This is just silly.
It’s “silly” and not “insanity” because there’s a code workaround for it, but for an otherwise full-featured and complete toolset authored by an experienced, knowledgeable team, it’s a glaring, almost astounding, omission.
There’s no native support for boned animations in XNA.
XNA’s touted as the Indie developer’s next best friend. Rapid game development, developed and supported by Microsoft, using a free version of their highly productive and accessible development environment, complete with everything you need to make AMAZING GAMES for WINDOWS and XBOX 360.
But there’s no native support for boned animations, something I’ve had since at least 2000 or so in just about every other rapid game development package on the market no matter how amazing or crap it is. This makes so little sense to me that I didn’t even consider it might be a possibility when I was building my 3D entity-level object code.

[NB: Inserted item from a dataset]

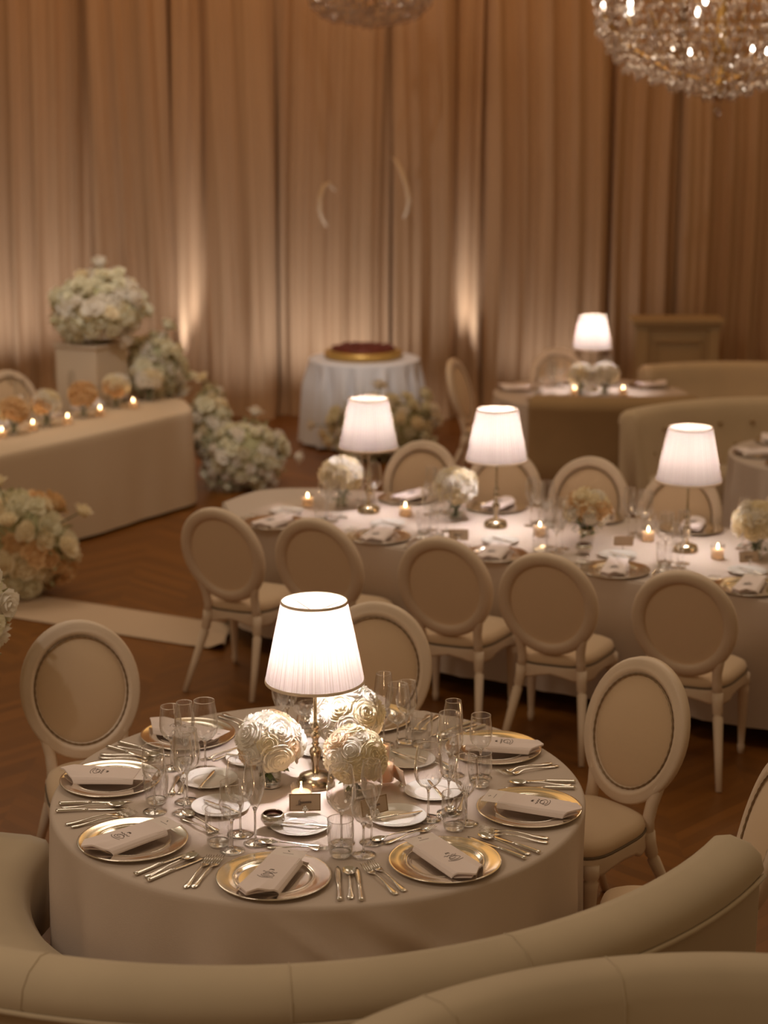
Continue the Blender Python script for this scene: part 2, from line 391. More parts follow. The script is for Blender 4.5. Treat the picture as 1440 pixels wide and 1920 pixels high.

Now, this isn’t crazy, only silly, because, as I mentioned, code that manages boned animations is available on the XNA Creators’ Club. It’s not part of the MSDN Help files, since it’s not native, but it’s available… with limitations. Because I only have access to a default pass of vertex shaders, I have to artificially limit the number of bones per model to 59 (coincidentally, the number of bones the shaders can process per model in one pass). Generally this isn’t horrible, but it does limit us significantly, and it’s mystifying why this sort of limitation should be present in something that’s otherwise a very well-considered and full-featured development framework.
So yes, that means engine development continues to move forward after a horrifying moment where I thought I was doing all this work for absolutely nothing. Just wanted to share my amazement.